> [EXERCISE INSTRUCTIONS] Stop after the line with "F, HX, HY, CZ": repeat exactly every line before it, beginning with the first, and that line itself.

• • • • •

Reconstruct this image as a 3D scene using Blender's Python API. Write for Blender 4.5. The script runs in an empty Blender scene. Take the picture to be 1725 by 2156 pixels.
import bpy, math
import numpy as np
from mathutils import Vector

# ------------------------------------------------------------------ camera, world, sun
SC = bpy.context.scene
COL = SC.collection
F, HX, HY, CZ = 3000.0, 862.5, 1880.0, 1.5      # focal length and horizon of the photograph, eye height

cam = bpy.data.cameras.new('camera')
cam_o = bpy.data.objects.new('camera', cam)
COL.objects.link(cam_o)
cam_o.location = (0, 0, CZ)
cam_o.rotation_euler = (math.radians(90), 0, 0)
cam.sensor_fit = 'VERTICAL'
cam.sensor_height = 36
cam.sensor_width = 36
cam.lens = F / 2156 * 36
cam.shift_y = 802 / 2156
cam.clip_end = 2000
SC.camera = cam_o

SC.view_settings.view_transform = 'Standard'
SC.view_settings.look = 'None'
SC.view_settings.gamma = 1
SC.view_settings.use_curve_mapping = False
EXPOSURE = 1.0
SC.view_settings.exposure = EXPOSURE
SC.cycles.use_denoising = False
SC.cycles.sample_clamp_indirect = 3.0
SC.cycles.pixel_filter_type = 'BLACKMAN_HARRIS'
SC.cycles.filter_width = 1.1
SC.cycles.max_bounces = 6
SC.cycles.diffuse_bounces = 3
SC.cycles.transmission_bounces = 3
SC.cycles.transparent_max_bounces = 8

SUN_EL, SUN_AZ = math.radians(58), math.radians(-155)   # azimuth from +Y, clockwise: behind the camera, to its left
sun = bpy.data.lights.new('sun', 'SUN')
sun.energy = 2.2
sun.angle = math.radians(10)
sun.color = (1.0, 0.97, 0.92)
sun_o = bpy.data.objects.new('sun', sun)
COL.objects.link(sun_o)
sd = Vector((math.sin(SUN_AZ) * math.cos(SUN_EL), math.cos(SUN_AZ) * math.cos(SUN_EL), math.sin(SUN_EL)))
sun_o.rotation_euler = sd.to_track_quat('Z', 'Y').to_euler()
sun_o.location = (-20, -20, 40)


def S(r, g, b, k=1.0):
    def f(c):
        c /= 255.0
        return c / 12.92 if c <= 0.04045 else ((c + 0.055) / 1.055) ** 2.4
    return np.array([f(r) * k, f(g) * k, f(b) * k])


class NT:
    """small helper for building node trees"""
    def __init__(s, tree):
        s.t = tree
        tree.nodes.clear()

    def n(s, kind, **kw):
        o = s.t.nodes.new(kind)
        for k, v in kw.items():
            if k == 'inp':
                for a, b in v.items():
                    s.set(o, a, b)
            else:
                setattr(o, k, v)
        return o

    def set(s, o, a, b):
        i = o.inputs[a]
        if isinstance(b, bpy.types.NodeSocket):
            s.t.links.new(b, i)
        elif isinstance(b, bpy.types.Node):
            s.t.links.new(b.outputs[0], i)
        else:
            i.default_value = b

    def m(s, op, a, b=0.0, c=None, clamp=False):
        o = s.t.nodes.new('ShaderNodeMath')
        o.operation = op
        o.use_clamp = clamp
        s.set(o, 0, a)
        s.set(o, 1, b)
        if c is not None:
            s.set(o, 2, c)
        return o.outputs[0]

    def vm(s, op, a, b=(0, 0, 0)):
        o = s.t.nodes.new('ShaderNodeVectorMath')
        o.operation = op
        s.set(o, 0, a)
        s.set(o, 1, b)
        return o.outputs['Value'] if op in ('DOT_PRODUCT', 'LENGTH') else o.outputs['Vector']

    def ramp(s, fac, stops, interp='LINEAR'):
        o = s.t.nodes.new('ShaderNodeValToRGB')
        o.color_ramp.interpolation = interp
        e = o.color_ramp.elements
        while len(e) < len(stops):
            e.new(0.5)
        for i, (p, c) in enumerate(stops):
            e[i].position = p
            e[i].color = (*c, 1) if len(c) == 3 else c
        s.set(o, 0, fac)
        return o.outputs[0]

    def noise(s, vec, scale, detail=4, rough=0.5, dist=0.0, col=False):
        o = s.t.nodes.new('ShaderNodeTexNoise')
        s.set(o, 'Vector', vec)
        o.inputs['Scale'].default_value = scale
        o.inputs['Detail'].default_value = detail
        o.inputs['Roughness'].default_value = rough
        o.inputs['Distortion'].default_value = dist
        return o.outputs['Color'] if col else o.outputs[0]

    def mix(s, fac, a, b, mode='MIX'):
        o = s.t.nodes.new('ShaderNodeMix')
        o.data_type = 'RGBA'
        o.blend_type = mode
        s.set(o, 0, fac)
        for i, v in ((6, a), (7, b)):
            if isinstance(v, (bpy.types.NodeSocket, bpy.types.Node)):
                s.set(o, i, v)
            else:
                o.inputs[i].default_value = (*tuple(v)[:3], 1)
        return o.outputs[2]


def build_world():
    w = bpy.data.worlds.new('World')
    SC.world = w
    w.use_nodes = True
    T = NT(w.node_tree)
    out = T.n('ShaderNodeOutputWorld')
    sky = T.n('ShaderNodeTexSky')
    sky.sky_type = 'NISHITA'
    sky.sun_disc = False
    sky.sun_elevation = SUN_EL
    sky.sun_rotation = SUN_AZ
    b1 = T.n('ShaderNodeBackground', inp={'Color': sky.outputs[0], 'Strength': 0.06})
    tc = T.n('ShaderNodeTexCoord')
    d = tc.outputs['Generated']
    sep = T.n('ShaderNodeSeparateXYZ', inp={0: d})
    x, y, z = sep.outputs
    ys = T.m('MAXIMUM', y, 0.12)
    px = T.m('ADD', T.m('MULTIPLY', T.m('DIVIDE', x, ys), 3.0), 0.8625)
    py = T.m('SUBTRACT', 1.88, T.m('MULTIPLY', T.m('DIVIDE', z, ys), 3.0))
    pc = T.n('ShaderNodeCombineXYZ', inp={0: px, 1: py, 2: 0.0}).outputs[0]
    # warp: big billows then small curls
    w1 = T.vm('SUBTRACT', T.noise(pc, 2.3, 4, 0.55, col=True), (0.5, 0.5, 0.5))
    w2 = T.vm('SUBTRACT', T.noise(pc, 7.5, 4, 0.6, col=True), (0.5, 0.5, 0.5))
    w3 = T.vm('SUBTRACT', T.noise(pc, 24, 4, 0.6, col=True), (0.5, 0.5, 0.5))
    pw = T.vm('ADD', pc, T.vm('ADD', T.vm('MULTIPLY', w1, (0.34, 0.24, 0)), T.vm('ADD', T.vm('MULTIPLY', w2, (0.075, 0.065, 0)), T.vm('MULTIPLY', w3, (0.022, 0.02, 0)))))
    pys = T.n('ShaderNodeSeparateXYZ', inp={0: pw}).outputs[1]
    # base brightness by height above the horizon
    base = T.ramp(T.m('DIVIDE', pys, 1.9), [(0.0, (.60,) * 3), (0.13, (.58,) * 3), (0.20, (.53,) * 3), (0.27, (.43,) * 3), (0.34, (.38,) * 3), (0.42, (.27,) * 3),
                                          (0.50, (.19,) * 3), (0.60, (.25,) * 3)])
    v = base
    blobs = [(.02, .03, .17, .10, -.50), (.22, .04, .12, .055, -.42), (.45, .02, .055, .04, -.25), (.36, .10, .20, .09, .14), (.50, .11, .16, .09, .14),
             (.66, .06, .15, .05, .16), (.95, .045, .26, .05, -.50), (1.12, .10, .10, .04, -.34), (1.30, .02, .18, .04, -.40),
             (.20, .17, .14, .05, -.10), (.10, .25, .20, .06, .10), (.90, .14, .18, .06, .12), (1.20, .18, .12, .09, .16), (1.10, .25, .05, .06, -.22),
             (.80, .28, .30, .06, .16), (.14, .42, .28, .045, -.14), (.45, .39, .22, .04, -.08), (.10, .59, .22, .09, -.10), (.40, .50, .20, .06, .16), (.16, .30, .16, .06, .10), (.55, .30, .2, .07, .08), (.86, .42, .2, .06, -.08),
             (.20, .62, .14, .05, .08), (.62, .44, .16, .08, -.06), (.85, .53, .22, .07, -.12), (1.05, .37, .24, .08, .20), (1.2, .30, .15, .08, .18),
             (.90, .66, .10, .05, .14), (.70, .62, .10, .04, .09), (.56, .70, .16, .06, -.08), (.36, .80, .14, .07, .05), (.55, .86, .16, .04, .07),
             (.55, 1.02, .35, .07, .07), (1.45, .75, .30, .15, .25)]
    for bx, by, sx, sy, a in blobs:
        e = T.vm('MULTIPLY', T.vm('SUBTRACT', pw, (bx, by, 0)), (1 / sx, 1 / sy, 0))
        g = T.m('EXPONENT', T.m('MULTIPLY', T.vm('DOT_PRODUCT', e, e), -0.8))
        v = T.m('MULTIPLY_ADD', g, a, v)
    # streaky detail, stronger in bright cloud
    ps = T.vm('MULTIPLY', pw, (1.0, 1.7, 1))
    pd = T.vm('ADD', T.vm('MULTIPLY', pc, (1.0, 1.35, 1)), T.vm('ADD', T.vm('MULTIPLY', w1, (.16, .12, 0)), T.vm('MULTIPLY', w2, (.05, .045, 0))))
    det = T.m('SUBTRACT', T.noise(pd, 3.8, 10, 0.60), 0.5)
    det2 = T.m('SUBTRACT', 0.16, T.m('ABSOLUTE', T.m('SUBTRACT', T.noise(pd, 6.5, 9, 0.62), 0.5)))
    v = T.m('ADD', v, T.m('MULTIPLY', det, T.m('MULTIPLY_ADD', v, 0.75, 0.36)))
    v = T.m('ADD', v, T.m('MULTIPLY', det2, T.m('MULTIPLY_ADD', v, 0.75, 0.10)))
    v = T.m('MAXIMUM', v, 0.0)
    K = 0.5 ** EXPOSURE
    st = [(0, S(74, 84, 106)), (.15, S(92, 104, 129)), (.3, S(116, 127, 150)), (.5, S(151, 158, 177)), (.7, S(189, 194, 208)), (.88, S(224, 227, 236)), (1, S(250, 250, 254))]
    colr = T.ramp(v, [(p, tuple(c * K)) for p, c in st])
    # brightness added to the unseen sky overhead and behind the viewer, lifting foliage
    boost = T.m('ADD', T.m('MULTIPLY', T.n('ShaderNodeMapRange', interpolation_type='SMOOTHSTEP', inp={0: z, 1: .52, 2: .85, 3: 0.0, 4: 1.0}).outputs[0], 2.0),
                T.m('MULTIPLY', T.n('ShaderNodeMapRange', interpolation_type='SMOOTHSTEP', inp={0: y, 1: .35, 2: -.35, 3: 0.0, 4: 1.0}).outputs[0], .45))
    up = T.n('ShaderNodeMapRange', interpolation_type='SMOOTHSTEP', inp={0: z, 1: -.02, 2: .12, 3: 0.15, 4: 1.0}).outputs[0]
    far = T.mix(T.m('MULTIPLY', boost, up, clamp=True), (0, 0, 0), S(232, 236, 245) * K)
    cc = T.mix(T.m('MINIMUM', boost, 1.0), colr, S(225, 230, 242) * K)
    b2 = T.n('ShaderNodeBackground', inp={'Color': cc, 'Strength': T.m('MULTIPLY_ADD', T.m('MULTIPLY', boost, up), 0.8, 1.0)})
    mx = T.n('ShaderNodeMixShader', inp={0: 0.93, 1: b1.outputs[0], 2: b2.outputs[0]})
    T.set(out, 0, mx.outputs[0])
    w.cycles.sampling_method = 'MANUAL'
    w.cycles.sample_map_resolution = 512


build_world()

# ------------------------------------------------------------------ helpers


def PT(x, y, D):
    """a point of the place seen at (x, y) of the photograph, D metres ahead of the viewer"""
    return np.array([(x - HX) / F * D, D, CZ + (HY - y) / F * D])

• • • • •

> [TASK OUTPUT]
Reconstruct this image as a 3D scene using Blender's Python API. Write for Blender 4.5. The script runs in an empty Blender scene. Take the picture to be 1725 by 2156 pixels.
import bpy, math
import numpy as np
from mathutils import Vector

# ------------------------------------------------------------------ camera, world, sun
SC = bpy.context.scene
COL = SC.collection
F, HX, HY, CZ = 3000.0, 862.5, 1880.0, 1.5      # focal length and horizon of the photograph, eye height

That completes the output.